EXERCISE INPUT:
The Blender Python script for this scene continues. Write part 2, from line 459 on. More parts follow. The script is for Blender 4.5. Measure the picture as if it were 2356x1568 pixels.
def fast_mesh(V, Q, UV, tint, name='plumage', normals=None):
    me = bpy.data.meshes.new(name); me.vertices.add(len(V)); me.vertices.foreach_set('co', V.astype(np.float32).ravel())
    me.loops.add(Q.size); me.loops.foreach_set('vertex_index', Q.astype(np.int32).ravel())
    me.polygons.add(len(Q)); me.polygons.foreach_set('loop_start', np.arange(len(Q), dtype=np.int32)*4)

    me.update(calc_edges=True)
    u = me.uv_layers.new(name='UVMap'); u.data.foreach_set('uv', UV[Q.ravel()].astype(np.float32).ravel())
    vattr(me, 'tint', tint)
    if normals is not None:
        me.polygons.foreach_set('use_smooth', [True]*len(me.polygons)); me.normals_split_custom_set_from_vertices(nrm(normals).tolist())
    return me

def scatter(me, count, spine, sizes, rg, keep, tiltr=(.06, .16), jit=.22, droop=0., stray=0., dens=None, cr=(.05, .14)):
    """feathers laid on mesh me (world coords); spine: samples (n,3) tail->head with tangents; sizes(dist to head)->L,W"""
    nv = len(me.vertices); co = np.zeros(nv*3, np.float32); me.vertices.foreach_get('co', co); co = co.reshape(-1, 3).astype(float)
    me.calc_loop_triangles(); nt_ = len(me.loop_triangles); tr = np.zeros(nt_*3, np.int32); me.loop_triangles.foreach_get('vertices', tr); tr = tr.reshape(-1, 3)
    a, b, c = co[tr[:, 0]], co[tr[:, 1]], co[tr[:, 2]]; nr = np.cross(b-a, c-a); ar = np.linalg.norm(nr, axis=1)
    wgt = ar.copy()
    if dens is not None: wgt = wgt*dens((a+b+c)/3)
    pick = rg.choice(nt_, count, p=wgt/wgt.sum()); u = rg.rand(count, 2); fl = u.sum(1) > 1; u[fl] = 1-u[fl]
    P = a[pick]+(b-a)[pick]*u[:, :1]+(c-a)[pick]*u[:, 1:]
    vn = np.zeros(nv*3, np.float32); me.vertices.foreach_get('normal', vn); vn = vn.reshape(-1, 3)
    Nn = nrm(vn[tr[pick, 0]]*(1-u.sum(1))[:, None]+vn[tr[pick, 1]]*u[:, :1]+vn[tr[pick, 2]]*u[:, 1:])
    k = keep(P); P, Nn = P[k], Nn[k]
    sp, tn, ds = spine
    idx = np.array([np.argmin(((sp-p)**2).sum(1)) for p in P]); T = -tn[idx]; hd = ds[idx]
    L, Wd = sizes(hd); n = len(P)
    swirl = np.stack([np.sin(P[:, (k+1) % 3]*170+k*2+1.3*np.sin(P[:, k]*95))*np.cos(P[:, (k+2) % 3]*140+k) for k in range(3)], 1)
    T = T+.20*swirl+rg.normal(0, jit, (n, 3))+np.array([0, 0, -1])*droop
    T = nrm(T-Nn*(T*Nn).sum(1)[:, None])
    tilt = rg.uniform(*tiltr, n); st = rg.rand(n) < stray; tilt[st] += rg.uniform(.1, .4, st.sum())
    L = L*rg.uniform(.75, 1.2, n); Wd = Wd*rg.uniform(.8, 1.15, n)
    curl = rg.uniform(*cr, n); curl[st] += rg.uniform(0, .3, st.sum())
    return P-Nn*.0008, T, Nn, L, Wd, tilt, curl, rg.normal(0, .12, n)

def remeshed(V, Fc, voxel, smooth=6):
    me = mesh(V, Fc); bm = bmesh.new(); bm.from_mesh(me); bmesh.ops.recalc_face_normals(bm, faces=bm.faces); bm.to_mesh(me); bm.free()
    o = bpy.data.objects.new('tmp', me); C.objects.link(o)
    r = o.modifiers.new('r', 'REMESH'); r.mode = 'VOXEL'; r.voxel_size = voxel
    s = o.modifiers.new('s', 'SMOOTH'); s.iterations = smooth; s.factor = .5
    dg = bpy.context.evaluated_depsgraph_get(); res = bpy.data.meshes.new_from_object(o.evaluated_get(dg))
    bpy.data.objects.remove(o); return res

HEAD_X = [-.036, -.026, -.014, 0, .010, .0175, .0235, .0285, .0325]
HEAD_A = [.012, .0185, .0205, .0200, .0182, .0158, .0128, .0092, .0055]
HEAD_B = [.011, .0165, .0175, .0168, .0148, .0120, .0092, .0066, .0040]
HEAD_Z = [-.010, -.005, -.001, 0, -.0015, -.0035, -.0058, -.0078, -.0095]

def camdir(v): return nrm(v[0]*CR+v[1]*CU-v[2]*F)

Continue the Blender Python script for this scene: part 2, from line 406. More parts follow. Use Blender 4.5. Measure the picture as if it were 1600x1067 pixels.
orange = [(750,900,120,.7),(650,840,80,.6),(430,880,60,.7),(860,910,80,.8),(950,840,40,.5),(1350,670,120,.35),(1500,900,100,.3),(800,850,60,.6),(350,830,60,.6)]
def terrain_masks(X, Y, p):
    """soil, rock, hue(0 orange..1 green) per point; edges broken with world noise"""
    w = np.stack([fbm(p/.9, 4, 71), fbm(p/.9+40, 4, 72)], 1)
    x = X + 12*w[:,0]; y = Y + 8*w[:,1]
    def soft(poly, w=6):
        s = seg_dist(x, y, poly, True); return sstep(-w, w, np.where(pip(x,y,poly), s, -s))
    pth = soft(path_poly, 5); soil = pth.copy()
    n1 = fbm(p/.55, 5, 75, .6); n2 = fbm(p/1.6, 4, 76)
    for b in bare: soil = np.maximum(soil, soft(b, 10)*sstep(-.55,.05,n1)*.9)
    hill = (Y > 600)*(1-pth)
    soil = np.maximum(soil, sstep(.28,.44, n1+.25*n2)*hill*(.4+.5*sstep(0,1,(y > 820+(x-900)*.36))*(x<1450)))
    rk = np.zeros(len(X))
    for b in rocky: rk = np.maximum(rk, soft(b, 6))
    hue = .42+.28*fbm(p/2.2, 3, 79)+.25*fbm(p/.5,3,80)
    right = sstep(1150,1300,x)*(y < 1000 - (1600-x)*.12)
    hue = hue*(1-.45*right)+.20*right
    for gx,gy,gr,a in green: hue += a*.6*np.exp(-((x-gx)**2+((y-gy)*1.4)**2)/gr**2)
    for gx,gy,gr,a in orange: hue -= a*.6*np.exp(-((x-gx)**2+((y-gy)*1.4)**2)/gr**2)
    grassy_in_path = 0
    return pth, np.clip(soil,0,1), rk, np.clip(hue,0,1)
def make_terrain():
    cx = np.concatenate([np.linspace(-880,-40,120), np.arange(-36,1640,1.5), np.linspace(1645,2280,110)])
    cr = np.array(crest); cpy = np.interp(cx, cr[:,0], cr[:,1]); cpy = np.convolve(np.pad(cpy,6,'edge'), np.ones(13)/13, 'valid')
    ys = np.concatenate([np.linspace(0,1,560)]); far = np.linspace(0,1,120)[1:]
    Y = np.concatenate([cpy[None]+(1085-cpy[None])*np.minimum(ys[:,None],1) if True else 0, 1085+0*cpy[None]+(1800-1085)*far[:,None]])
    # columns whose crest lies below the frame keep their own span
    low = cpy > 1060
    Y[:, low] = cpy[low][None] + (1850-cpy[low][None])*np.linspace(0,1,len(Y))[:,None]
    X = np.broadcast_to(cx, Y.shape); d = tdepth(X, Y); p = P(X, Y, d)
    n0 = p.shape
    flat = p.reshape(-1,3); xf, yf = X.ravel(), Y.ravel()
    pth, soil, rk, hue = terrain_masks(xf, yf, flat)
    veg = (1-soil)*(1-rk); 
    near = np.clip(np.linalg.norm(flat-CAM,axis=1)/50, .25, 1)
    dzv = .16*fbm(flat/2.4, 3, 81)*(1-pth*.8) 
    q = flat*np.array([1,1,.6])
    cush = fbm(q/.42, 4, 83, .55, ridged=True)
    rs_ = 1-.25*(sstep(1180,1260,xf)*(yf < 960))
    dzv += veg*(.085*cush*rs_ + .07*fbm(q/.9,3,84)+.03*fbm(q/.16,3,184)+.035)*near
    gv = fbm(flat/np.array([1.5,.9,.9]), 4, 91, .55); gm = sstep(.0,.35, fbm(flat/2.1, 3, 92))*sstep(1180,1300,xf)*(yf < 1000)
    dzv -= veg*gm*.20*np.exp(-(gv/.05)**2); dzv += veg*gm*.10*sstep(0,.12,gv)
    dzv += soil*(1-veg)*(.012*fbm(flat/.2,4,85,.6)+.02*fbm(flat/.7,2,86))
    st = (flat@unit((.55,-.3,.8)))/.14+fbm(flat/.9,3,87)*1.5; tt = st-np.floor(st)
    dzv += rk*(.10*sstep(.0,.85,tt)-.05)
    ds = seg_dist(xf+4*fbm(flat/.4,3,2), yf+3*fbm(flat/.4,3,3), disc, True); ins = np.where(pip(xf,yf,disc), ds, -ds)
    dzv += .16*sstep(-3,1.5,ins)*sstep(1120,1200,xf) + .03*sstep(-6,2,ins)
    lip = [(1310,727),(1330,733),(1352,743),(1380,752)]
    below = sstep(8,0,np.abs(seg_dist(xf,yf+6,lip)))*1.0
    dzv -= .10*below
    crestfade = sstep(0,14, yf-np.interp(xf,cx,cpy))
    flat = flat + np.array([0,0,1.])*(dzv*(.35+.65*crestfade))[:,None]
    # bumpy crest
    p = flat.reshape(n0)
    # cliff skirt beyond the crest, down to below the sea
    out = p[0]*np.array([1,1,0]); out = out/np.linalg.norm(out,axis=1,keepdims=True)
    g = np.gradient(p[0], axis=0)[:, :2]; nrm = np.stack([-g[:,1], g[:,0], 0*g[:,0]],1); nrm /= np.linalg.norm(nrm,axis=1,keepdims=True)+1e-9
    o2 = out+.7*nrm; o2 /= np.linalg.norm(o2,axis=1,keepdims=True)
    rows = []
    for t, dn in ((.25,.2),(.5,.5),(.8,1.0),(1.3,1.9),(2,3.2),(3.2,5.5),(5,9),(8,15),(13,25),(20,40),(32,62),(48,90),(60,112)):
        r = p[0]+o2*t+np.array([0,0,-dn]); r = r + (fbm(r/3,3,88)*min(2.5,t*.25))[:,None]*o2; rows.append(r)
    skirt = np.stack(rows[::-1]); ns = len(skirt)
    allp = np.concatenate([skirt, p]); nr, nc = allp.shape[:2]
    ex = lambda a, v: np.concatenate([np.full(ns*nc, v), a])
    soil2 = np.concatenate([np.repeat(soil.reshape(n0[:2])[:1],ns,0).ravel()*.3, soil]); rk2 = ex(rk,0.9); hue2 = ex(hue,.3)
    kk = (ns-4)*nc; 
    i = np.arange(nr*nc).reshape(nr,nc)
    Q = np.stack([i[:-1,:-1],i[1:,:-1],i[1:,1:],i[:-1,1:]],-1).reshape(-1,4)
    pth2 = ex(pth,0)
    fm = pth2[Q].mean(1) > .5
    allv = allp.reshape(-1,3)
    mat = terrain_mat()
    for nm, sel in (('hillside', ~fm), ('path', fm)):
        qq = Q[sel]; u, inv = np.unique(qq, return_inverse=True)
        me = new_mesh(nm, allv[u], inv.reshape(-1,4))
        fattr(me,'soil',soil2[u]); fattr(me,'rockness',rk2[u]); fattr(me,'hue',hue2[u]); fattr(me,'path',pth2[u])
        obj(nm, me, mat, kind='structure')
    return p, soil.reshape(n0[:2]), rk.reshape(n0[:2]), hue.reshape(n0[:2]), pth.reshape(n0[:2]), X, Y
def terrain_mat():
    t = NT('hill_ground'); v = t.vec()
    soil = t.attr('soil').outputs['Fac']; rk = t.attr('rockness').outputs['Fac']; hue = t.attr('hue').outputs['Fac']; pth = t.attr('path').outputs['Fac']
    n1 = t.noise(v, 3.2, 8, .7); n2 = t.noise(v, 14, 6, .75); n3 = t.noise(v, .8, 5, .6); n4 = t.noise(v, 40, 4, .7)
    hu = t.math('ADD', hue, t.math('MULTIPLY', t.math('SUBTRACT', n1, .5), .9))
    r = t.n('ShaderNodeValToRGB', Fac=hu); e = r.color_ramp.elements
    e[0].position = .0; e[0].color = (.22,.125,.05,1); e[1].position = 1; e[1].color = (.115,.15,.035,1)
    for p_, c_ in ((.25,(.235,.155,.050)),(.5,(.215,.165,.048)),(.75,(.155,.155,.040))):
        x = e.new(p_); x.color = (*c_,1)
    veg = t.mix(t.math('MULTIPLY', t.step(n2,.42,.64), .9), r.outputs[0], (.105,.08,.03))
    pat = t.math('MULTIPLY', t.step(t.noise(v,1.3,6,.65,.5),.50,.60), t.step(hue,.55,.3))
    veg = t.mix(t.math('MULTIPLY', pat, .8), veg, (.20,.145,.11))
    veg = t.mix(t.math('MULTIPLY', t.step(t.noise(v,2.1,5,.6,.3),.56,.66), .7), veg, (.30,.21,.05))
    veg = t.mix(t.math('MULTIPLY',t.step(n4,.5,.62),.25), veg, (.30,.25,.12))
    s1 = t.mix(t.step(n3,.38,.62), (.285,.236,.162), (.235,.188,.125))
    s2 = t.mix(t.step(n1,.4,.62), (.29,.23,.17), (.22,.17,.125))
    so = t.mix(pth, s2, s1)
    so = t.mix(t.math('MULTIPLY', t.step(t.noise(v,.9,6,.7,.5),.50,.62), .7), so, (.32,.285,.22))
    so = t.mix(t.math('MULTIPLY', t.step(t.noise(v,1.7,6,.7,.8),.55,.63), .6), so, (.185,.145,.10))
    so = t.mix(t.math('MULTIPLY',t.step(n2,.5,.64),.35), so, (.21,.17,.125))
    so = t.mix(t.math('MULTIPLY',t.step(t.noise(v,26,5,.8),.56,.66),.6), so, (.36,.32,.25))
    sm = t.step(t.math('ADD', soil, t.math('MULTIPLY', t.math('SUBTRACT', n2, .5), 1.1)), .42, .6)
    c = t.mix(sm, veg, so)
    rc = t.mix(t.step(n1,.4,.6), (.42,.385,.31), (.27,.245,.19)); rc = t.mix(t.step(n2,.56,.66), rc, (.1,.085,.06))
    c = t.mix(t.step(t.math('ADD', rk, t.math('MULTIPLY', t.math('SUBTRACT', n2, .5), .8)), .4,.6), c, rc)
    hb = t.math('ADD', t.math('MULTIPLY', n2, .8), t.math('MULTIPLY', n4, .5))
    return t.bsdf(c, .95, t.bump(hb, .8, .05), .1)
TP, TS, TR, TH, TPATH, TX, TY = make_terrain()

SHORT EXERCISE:
Scan the material and collect every line that contains "Python".

WRITTEN ANSWER:
The Blender Python script for this scene continues. Write part 2, from line 459 on. More parts follow. The script is for Blender 4.5. Measure the picture as if it were 2356x1568 pixels.
Continue the Blender Python script for this scene: part 2, from line 406. More parts follow. Use Blender 4.5. Measure the picture as if it were 1600x1067 pixels.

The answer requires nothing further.